> _AIM_
Tally the lines holding the string "pixels" and reply with that number alone.

--- RECORD SET ---

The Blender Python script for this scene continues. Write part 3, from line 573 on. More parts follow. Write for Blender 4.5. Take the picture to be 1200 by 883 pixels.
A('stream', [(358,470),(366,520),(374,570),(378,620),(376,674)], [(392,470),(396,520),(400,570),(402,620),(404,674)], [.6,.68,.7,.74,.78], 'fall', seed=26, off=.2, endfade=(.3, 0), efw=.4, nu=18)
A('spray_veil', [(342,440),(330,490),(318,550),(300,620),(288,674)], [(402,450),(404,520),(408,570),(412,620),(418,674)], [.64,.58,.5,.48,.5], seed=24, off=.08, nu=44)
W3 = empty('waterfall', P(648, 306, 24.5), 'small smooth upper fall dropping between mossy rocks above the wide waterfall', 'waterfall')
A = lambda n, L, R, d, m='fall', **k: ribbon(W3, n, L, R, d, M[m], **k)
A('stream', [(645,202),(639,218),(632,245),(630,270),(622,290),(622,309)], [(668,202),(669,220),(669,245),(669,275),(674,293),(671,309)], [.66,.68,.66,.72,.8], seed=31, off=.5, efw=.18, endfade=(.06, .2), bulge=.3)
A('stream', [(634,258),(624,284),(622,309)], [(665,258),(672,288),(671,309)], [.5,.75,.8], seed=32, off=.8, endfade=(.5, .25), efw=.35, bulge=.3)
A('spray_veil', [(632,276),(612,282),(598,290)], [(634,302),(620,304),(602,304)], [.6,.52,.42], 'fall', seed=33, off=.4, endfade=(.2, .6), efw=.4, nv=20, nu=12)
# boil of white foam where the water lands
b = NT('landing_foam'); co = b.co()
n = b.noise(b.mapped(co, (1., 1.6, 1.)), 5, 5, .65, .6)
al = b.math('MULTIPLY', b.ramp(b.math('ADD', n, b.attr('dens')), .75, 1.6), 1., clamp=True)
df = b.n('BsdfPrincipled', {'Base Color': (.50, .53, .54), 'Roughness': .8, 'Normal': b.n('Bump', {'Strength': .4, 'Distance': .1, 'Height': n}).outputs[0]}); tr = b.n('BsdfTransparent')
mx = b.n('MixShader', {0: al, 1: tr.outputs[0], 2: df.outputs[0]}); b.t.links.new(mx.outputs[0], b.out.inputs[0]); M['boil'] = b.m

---
--- RECORD SET ---

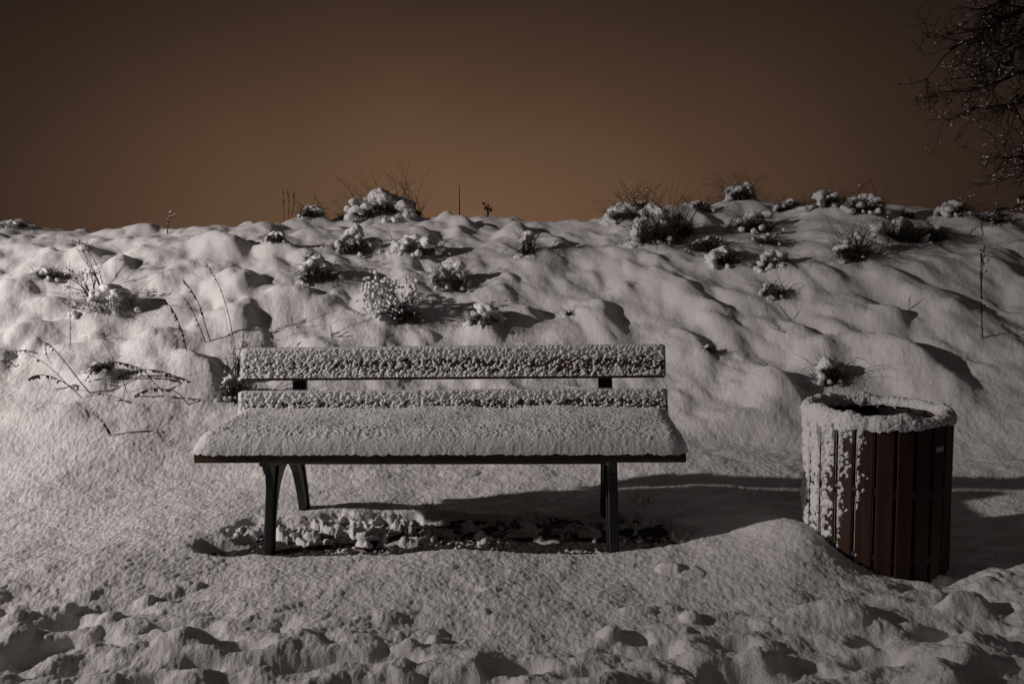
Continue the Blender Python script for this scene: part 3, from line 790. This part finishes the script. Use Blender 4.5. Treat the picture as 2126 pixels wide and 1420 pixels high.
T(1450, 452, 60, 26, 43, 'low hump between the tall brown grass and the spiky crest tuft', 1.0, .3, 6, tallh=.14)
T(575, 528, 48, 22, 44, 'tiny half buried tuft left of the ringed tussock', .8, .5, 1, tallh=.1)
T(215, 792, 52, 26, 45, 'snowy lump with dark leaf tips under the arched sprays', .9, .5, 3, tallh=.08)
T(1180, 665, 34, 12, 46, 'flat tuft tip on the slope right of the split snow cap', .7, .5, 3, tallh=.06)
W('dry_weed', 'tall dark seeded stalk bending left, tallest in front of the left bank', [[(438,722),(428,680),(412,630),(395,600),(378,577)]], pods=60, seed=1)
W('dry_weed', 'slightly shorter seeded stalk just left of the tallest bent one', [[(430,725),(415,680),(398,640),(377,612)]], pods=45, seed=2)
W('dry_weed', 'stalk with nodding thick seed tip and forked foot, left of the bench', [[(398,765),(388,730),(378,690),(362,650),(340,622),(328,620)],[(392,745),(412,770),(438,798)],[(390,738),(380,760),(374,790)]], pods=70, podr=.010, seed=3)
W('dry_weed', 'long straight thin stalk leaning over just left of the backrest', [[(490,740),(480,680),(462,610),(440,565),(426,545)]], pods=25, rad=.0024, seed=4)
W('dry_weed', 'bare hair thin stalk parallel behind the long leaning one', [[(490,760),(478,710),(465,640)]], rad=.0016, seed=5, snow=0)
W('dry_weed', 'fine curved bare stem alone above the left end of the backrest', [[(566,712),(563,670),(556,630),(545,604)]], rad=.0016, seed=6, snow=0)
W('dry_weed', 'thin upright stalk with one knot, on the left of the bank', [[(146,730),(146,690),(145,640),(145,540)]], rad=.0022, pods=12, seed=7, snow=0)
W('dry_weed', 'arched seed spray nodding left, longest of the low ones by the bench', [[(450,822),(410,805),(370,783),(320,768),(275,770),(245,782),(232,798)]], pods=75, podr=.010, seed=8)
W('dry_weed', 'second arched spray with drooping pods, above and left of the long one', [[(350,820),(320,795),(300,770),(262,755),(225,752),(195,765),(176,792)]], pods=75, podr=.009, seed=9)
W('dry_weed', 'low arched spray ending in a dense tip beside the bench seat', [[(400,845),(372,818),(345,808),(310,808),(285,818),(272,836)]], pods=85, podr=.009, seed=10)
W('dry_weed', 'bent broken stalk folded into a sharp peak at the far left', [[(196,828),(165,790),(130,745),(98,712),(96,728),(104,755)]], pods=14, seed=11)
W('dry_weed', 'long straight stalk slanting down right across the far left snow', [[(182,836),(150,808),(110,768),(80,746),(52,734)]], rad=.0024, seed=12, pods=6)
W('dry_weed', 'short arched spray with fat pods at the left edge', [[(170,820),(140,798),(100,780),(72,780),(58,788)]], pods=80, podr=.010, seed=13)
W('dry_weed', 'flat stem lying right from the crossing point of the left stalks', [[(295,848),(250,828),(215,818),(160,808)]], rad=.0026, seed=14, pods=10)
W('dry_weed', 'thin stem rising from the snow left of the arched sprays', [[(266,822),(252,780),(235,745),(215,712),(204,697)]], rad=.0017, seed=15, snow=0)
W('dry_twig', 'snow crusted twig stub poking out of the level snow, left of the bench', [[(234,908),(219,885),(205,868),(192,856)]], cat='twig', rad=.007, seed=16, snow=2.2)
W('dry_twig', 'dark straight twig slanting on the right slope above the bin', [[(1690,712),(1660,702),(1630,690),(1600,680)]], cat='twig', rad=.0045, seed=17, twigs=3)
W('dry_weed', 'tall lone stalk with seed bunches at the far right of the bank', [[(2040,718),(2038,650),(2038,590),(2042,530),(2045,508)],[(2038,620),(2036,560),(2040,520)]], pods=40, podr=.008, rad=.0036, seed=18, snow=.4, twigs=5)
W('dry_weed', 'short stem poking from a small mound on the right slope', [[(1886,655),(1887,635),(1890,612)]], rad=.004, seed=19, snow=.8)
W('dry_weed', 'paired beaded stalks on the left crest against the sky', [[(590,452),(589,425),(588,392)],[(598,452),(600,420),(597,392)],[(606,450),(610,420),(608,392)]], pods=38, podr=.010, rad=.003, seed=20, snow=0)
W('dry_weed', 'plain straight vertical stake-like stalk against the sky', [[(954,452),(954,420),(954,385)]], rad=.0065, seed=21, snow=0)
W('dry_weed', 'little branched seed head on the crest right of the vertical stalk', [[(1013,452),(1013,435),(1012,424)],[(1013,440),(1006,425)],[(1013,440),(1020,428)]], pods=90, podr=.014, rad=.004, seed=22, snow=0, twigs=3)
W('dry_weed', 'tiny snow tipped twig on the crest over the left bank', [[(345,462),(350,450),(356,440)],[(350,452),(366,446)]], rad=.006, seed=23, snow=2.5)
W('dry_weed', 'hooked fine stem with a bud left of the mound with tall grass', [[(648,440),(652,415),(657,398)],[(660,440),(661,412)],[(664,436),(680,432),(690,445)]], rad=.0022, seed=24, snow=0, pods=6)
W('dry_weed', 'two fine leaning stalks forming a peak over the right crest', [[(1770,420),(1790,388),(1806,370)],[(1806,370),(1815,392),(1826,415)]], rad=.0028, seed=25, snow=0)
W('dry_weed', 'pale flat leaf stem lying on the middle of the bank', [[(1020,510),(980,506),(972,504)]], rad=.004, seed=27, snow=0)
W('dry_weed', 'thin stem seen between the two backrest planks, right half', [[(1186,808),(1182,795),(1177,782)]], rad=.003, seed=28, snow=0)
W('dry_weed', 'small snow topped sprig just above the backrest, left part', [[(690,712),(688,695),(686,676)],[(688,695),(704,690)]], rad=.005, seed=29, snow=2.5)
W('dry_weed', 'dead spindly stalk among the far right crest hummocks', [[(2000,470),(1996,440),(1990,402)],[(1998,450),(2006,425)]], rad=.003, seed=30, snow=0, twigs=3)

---

> _OUTPUT FOR THIS EXERCISE_
2